La Haute juridiction relève que pour rejeter la demande en contrefaçon, après avoir comparé la marque opposée et l'apparence du biscuit adverse, les juges, nonobstant l'identité des produits concernés, ont considéré que la faible similitude entre la marque et le signe en cause, pris dans leur ensemble, excluait tout risque de confusion pour le consommateur d'attention moyenne.

Or, la Cour de cassation reproche aux juges de ne pas avoir recherché si la marque invoquée n'appartenait pas à une famille de marques et de ne pas avoir pris en compte cette circonstance aux fins de l'appréciation du risque de confusion, alors qu'elle avait constaté une certaine similitude, fût-elle faible, entre la marque et le signe.

Les éléments pris en compte dans l’appréciation de la renommée d’une marque

Concernant l’appréciation de la renommée de la marque, la Cour de cassation vise l'article L. 713-5 du code de la propriété intellectuelle, dans sa rédaction antérieure à l'ordonnance n° 2019-1169 du 13 novembre 2019.

Rappelons que selon cet article la reproduction ou l'imitation d'une marque jouissant d'une renommée pour des produits ou services identiques, similaires ou non similaires à ceux désignés dans l'enregistrement, engage la responsabilité civile de son auteur si elle est de nature à porter préjudice au propriétaire de la marque ou si cette reproduction ou imitation constitue une exploitation injustifiée de cette dernière.

La Cour rappelle que le juge doit prendre en considération tous les éléments pertinents de la cause, à savoir, notamment, la part de marché détenue par la marque, l'intensité, l'étendue géographique et la durée de son usage, l'importance des investissements réalisés par l'entreprise pour la promouvoir ou encore l'usage de la marque sous une forme qui diffère par des éléments n'altérant pas son caractère distinctif dans la forme sous laquelle celle-ci a été enregistrée.

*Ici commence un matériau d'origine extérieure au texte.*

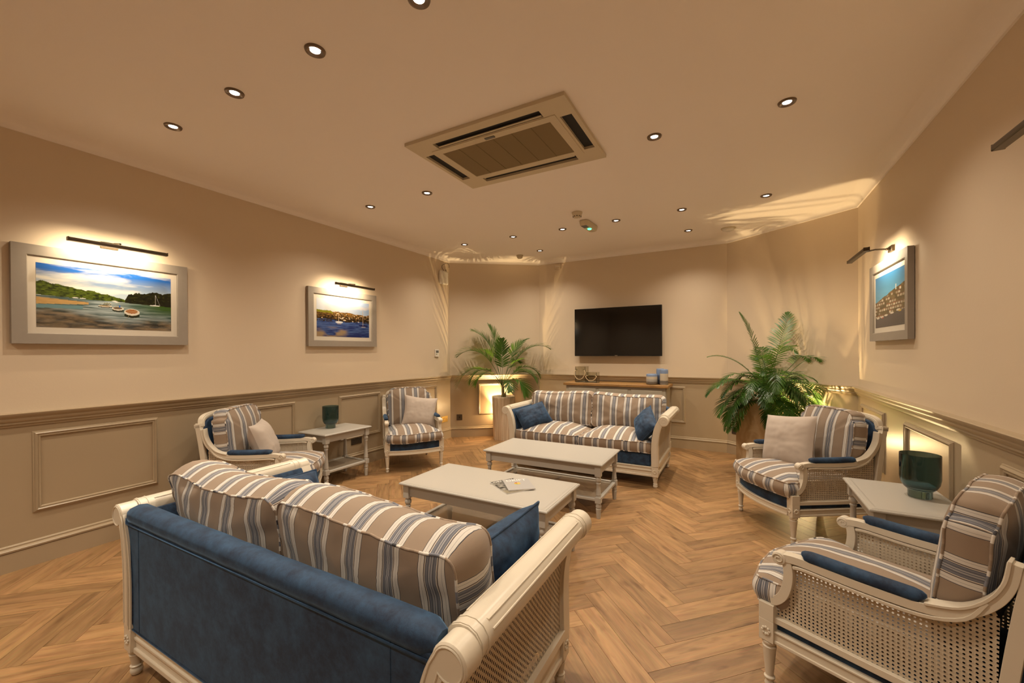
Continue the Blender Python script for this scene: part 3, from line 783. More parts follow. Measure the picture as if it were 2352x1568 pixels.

La Haute juridiction reproche au juge notamment de ne pas avoir pris en considération une étude réalisée en 2004 sur le biscuit Mikado invoquée par la société titulaire pour démontrer la notoriété de la marque tridimensionnelle sans justifier la raison pour laquelle elle n’était pas pertinente.

Dès lors, les motifs des juges du fond étaient impropres à exclure l'usage des marques tridimensionnelles sous une forme qui diffère par des éléments n'altérant pas leur caractère distinctif dans la forme sous laquelle celles-ci ont été enregistrées et, par conséquent, impropres à écarter cet usage comme insusceptible de rapporter la preuve de la renommée des mêmes marques.

De même, les juges auraient dû prendre en considération le volume des ventes et la part de marché des biscuits Mikado commercialisés sous cette marque.